"""

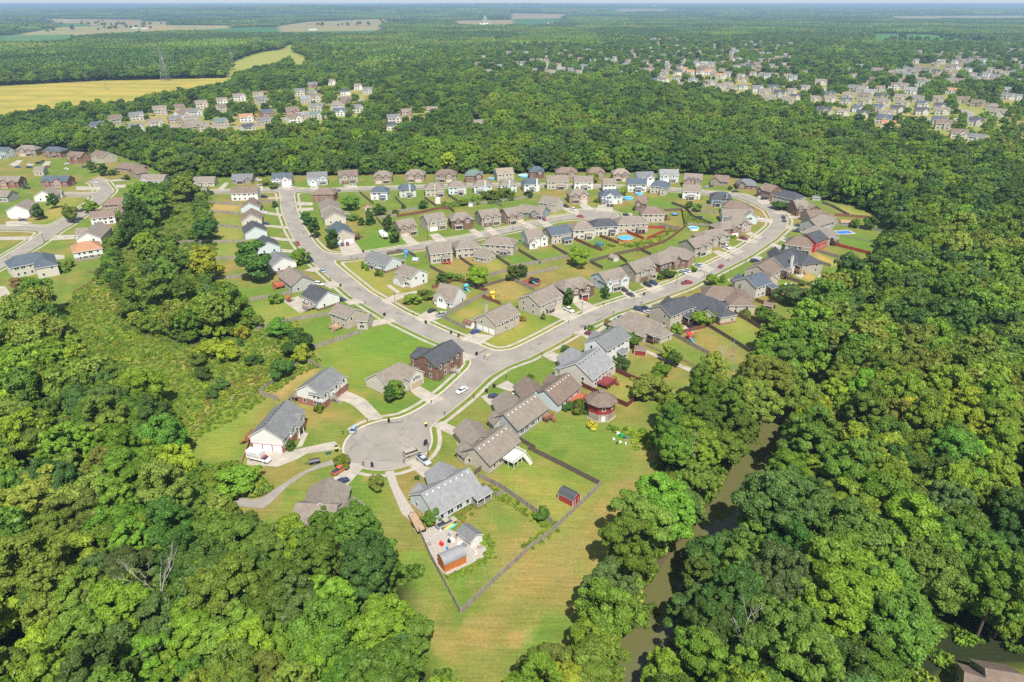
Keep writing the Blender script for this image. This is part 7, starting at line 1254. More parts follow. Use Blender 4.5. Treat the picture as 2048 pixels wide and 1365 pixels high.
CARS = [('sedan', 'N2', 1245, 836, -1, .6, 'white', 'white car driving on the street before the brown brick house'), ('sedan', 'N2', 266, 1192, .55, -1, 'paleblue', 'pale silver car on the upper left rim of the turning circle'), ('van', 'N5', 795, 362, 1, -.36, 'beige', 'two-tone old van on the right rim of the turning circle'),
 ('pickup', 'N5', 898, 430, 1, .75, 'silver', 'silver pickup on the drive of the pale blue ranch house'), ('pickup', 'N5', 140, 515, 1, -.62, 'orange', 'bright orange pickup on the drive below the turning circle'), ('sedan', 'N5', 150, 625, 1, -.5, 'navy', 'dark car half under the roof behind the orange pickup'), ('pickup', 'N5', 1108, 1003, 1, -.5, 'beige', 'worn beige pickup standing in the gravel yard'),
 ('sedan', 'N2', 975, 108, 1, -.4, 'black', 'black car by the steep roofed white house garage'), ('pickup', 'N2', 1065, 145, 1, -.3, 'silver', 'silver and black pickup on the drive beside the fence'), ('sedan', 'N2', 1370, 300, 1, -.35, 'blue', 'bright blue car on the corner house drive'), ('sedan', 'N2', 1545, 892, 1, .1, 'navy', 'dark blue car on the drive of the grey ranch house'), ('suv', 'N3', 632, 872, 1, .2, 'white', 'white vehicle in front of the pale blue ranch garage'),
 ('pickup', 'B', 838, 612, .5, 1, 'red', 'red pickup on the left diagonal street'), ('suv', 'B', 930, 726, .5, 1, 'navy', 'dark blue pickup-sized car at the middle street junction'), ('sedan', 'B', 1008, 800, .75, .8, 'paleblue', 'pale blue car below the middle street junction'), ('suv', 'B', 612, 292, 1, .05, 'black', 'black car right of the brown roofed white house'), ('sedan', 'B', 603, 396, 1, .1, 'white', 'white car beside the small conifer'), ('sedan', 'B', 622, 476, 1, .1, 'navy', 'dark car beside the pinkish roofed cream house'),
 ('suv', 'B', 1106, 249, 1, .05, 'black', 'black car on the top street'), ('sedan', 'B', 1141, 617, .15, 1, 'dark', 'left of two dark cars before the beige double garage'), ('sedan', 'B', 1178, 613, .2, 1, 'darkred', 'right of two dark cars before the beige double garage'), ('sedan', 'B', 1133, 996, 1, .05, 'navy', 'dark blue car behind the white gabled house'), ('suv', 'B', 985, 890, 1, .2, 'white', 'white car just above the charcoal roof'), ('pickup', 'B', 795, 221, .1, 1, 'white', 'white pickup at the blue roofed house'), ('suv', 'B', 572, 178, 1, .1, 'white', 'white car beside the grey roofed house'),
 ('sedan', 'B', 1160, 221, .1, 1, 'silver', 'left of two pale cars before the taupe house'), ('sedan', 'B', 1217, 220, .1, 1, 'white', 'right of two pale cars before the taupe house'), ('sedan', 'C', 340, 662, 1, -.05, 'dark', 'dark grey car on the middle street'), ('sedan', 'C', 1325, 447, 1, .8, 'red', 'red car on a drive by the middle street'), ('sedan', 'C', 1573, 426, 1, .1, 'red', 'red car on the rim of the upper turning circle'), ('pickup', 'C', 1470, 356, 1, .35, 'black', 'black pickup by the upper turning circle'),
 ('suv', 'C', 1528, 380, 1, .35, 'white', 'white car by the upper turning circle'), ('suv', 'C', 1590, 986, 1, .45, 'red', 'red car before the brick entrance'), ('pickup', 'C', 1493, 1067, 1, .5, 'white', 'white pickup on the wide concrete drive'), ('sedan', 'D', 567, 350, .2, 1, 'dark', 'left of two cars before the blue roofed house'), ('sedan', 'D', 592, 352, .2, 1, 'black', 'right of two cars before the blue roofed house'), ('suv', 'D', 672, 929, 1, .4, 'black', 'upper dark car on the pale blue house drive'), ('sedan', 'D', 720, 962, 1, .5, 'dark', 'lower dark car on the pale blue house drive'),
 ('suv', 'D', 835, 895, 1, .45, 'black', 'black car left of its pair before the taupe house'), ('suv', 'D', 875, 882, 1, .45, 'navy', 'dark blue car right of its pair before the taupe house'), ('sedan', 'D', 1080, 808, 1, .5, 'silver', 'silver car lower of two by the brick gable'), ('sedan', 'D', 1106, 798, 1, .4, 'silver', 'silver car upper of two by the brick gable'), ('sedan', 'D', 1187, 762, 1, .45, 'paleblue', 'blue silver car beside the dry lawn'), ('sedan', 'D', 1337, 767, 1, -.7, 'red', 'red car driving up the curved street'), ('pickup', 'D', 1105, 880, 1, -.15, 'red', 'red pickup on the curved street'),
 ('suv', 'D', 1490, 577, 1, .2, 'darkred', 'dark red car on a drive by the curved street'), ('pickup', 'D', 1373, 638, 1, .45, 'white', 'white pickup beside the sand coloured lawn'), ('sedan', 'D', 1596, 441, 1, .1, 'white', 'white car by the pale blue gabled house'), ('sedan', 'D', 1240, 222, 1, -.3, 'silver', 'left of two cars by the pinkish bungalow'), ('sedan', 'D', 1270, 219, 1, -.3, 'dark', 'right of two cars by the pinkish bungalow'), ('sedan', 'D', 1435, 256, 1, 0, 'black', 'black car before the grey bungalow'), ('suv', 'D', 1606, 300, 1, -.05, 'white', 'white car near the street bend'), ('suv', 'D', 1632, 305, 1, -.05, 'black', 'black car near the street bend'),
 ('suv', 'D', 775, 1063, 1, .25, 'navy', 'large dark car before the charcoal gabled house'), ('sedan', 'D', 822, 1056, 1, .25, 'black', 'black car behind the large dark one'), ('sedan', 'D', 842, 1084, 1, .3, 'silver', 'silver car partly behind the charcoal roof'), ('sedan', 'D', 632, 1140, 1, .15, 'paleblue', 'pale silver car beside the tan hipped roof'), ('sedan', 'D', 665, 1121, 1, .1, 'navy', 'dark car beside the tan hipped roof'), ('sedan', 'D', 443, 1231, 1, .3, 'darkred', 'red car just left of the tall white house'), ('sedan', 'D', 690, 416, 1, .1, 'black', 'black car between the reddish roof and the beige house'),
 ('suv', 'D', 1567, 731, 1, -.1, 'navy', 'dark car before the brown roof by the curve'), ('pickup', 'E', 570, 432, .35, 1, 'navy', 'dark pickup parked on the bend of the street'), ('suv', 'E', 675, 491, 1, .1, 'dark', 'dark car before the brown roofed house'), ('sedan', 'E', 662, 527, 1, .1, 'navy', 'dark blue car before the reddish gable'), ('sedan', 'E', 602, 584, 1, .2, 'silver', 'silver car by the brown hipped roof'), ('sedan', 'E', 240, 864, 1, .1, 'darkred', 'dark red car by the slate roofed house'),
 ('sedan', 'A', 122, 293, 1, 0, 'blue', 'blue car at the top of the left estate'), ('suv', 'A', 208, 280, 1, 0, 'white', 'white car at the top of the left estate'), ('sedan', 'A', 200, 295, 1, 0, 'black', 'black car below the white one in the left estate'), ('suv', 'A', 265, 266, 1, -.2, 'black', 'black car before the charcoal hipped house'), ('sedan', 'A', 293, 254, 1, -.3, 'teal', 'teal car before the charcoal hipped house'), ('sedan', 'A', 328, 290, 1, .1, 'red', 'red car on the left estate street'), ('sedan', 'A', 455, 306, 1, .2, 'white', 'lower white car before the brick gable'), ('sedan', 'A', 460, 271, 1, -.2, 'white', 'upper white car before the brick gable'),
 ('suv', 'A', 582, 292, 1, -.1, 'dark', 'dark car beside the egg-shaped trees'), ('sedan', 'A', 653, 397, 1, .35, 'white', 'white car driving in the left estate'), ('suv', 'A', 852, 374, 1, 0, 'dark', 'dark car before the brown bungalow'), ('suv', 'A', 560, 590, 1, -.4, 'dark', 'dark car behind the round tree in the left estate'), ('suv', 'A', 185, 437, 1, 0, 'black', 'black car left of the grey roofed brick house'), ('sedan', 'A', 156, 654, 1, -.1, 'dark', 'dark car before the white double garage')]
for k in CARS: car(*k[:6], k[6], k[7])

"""

Written task :: Output nothing but the number of lines in the data containing the string "wide".

Solution below :: 2